Honestly, I'm more concerned about the sheer level of intellectual dishonesty, and how pretty much no one within OWS seems to be capable of self-criticism or self-evaluation. It's actively worrying to me, for the accountability reasons listed in the post. How can a movement that can't even be consistently honest about itself demand honesty from others?

/rhetorical

Date: 2011-11-22 05:45 am (UTC)
From: [identity profile] skanrashke.livejournal.com
Why remove the protesters in the first place? They didn't do anything except sat around and made some noise. :X On a college campus. Where its full of noisy college kids sitting around.. making noise..

I'm just confused as to why any measure needed to be taken at all. Those sorts of things are reserved for people actively preventing passage on roadways, harassing people, etc. These kids just appear to be.. sitting there. There's NO justifiable reason for them to be removed forcably. Except that they're protesting, and the government has been really bearing down on protest related anything over the past 3 years.

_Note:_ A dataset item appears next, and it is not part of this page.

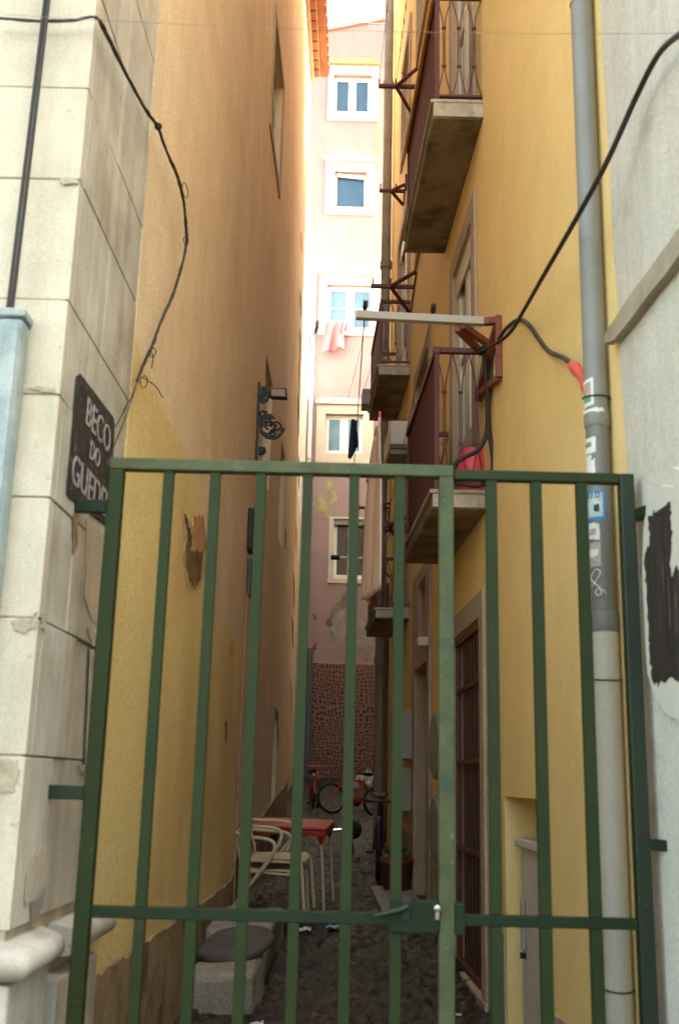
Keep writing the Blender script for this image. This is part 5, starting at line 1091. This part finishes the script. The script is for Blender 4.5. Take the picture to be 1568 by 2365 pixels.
# toppled scooter
t = thing('kick_scooter', 'steel kick scooter with black wheels lying behind the red table legs', 'scooter', (at(750, 1922, 13).x, 13, gz(13)))
zz = at(740, 1920, 13).z
MB().tube([at(640, 1921, 13.0), at(722, 1920, 13), at(790, 1916, 13)], .018, 8).build('steering_tube', M_chrome, t)
for x, y in ((815, 1916),): MB().lathe([(0, -.03), (.05, -.03), (.105, -.025), (.11, 0), (.105, .025), (.05, .03), (0, .03)], at(x, y, 13), 24, (.6, 1, .1)).build('wheel', M_black, t)
MB().bar(at(806, 1935, 13), at(812, 1975, 13.2), .05, .10).build('deck', M_black, t)
MB().tube([at(803, 1917, 12.95), at(818, 1917, 12.92)], .02, 8).build('hub', M_chrome, t)
mb = MB(); mb.lathe([(0, -.03), (.05, -.03), (.085, -.025), (.09, 0), (.085, .025), (.05, .03), (0, .03)], at(625, 1930, 13), 20, (.6, 1, .1)); mb.build('wheel', M_black, t)
# plastic bag
pc = at(850, 1800, 18.6)
def bag(u, v):
    a_ = 2 * math.pi * u; r_ = (.04 + .21 * math.sin(math.pi * min(v * 1.15, 1)) ** .7) * (1 + .34 * math.sin(a_ * 4 + v * 6) + .2 * math.sin(a_ * 9 - v * 11)) * (1 - .3 * v)
    return (pc.x + r_ * math.cos(a_) * 1.1, pc.y + r_ * math.sin(a_) * .6, pc.z - .22 + .36 * v + .05 * math.sin(a_ * 3 + 1) * v)
tag(MB().grid(bag, 48, 14).build('plastic_bag', M_bag), 'crumpled grey plastic bag behind the orange bicycle', 'bag')
# terracotta pot with plant
TP = thing('potted_plant', 'terracotta pot with a dull green plant by the stone doorway', 'potted plant', (at(922, 2050, 10.9).x, 10.9, gz(10.9)))
c = (at(920, 2050, 10.9).x - .02, 10.9, gz(10.9) - .01)
MB().lathe([(.10, 0), (.12, .01), (.155, .26), (.17, .26), (.172, .31), (.15, .31), (.14, .25), (0, .24)], c, 28).build('pot', M_terra, TP)
mb = MB(); rnd = random.Random(21)
for k in range(150):
    a_ = rnd.uniform(0, 6.28); r_ = rnd.uniform(.02, .19); z_ = c[2] + .26 + rnd.uniform(0, .2) * (1 - r_ * 2); b_ = Vector((c[0] + r_ * math.cos(a_), c[1] + r_ * math.sin(a_), z_))
    d = Vector((math.cos(a_), math.sin(a_), rnd.uniform(-.3, .9))).normalized() * rnd.uniform(.03, .07); sd = d.cross(Vector((0, 0, 1))).normalized() * .014
    mb.add([b_, b_ + d * .5 + sd, b_ + d, b_ + d * .5 - sd], [(0, 1, 2, 3)], False, True)
mb.build('foliage', M_leaf, TP)
for k in range(4):
    MB().tube(curve([(c[0], c[1], c[2] + .24), (c[0] + .03 * math.cos(k * 1.7), c[1] + .03 * math.sin(k * 1.7), c[2] + .32), (c[0] + .09 * math.cos(k * 1.7), c[1] + .09 * math.sin(k * 1.7), c[2] + .4)], 4), .004, 5).build('stem', M_leaf, TP)
# doorstep slab under the pot
mb = MB(RW); mb.prism(ragged([(9.6, gz(9.6) - .06), (11.1, gz(11) - .06), (11.1, gz(11) + .02), (9.6, gz(9.6) + .05)], .005, 4, 91), .02, .42); tag(mb.build('doorstep', M_slab, bevel=.015), 'worn stone doorstep before the tall stone doorway', 'step')
# litter
def litter(label, x, y, Y, sz, m, seed, grp='scraps of litter on the paving'):
    rnd = random.Random(seed); p = at(x, y, Y); p = Vector((p.x, Y, gz(Y) + .005)); mb = MB(); vs = []
    for i in range(5):
        for j in range(5): vs.append((p.x + sz * (i / 4 - .5) + rnd.uniform(-.1, .1) * sz, p.y + sz * (j / 4 - .5) + rnd.uniform(-.1, .1) * sz, p.z + .012 + rnd.uniform(0, .35) * sz))
    mb.add(vs, [(i * 5 + j, (i + 1) * 5 + j, (i + 1) * 5 + j + 1, i * 5 + j + 1) for i in range(4) for j in range(4)]); tag(mb.build('litter', m, solid=.002), label, 'litter', grp)
litter('crumpled white paper lying in front of the near stone block', 595, 2352, 6.25, .07, M_litter, 1)
litter('white paper scrap on cobbles beneath the gate middle rail', 705, 2118, 8.9, .09, M_litter, 2)
litter('blue and white wrapper on cobbles right of the paper scrap', 770, 2112, 9.0, .10, M_litterblue, 3)
litter('tiny pink scrap on the dark cobbles before the black bicycle', 838, 2003, 11.9, .07, M_pinkfab, 4)
litter('small pale pebble of paper low between the gate bars', 1058, 2302, 6.6, .03, M_litter, 5)

# ================================================================== UNSEEN HOUSES, ADDED TO SHADE THE STREET AND COURTYARD
t = thing('street_shade_house', 'unseen low pale house added across the street for shade', 'building', (0, -10, 0))
MB().box((-14, -15, 0), (14, -10, 3.2)).build('wall', M_whitepatch, t)  # out of view, added to hold back the low sky
mb = MB(); mb.prism([(-14, 3.21), (14, 3.21), (14, 3.4), (-14, 3.4)], -15.2, -9.8); mb.build('roof', M_tile, t)
t = thing('courtyard_shade_house', 'unseen plain pale house added to shade the far courtyard', 'building', (6, 20, 1))
MB().box((1.5, 14.75, .5), (9, 25.99, 13.2)).build('wall', M_whitepatch, t)  # hidden block added to keep sun and sky off the courtyard
mb = MB(); mb.box((1.42, 14.75, 13.21), (9, 25.99, 13.4)); mb.build('roof', M_tile, t)

t = thing('street_shade_house', 'unseen plain pale house added down the street for shade', 'building', (10, -2, 0))
MB().box((10, -9, 0), (16, 2.1, 15)).build('wall', M_whitepatch, t)  # out of view, added to keep the sun off the street
mb = MB(); mb.box((9.8, -9.2, 15.01), (16, 2.15, 15.2)); mb.build('roof', M_tile, t)
# ================================================================== LIGHT, SKY, CAMERA
SUN_EL, SUN_AZ = 46, 91     # azimuth clockwise from +Y
el, az = R(SUN_EL), R(SUN_AZ)
sd = Vector((math.sin(az) * math.cos(el), math.cos(az) * math.cos(el), math.sin(el)))
W = bpy.data.worlds.new('World'); SC.world = W; W.use_nodes = True
nt = W.node_tree; bg = nt.nodes['Background']
sky = nt.nodes.new('ShaderNodeTexSky'); sky.sky_type = 'NISHITA'; sky.sun_disc = False; sky.sun_elevation = el; sky.sun_rotation = az; sky.air_density = 1.0; sky.dust_density = 3.0; sky.ozone_density = 1.0
mulw = nt.nodes.new('ShaderNodeMix'); mulw.data_type = 'RGBA'; mulw.blend_type = 'MULTIPLY'; mulw.inputs['Factor'].default_value = 1; mulw.inputs['B'].default_value = (1.15, 1.0, .70, 1)
nt.links.new(sky.outputs['Color'], mulw.inputs['A']); nt.links.new(mulw.outputs['Result'], bg.inputs['Color']); bg.inputs['Strength'].default_value = .15
ld = bpy.data.lights.new('sun', 'SUN'); ld.energy = 3.5; ld.angle = R(.6); ld.color = (1, .94, .84)
lo_ = bpy.data.objects.new('sun', ld); COL.objects.link(lo_); lo_.rotation_euler = (-sd).to_track_quat('-Z', 'Y').to_euler(); lo_.location = (0, -5, 30)
cam = bpy.data.cameras.new('camera'); co = bpy.data.objects.new('camera', cam); COL.objects.link(co)
cam.sensor_fit = 'VERTICAL'; cam.sensor_height = 36; cam.sensor_width = 24; cam.lens = FPX / 2365 * 36; cam.clip_start = .05; cam.clip_end = 300
co.matrix_world = Matrix(((_Rv.x, _Uv.x, -_F.x, 0), (_Rv.y, _Uv.y, -_F.y, 0), (_Rv.z, _Uv.z, -_F.z, EYE), (0, 0, 0, 1)))
cam.dof.use_dof = True; cam.dof.focus_distance = 11; cam.dof.aperture_fstop = 3.2
SC.camera = co
SC.view_settings.view_transform = 'Standard'; SC.view_settings.look = 'None'; SC.view_settings.exposure = 3.25; SC.view_settings.gamma = 1
SC.render.engine = 'CYCLES'; SC.cycles.max_bounces = 10; SC.cycles.diffuse_bounces = 6; SC.cycles.use_denoising = True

Wait, what? I'm not familiar with the occupy wall street movement, TBH, so I don't know what you're talking about.

Date: 2011-11-22 05:48 am (UTC)
From: [identity profile] skanrashke.livejournal.com
I've been in more than my fair share of protests- you know what happens if you don't break them up? Not alot. We march up and down the streets, let vehicles pass and show them our signs and shout slogans at them. It's really not a huge deal.

I'm all for cops defending themselves (with minimal force) if the crowd starts throwing things, well throw back tear gas, no problem. It's that the police currently feel the need to escalate rather than react. If you throw rocks, they're more likely to shoot you than use tear gas. They'll probably use tear gas anyways if you don't disperse when they tell you to.

Gotta protest in protest-zones, can't do it outside them, because nobody wants to see you protest. Ffff, fuck that. This is America, we're guaranteed a right to peacably assemble and protestation is a fine, longstanding American tradition.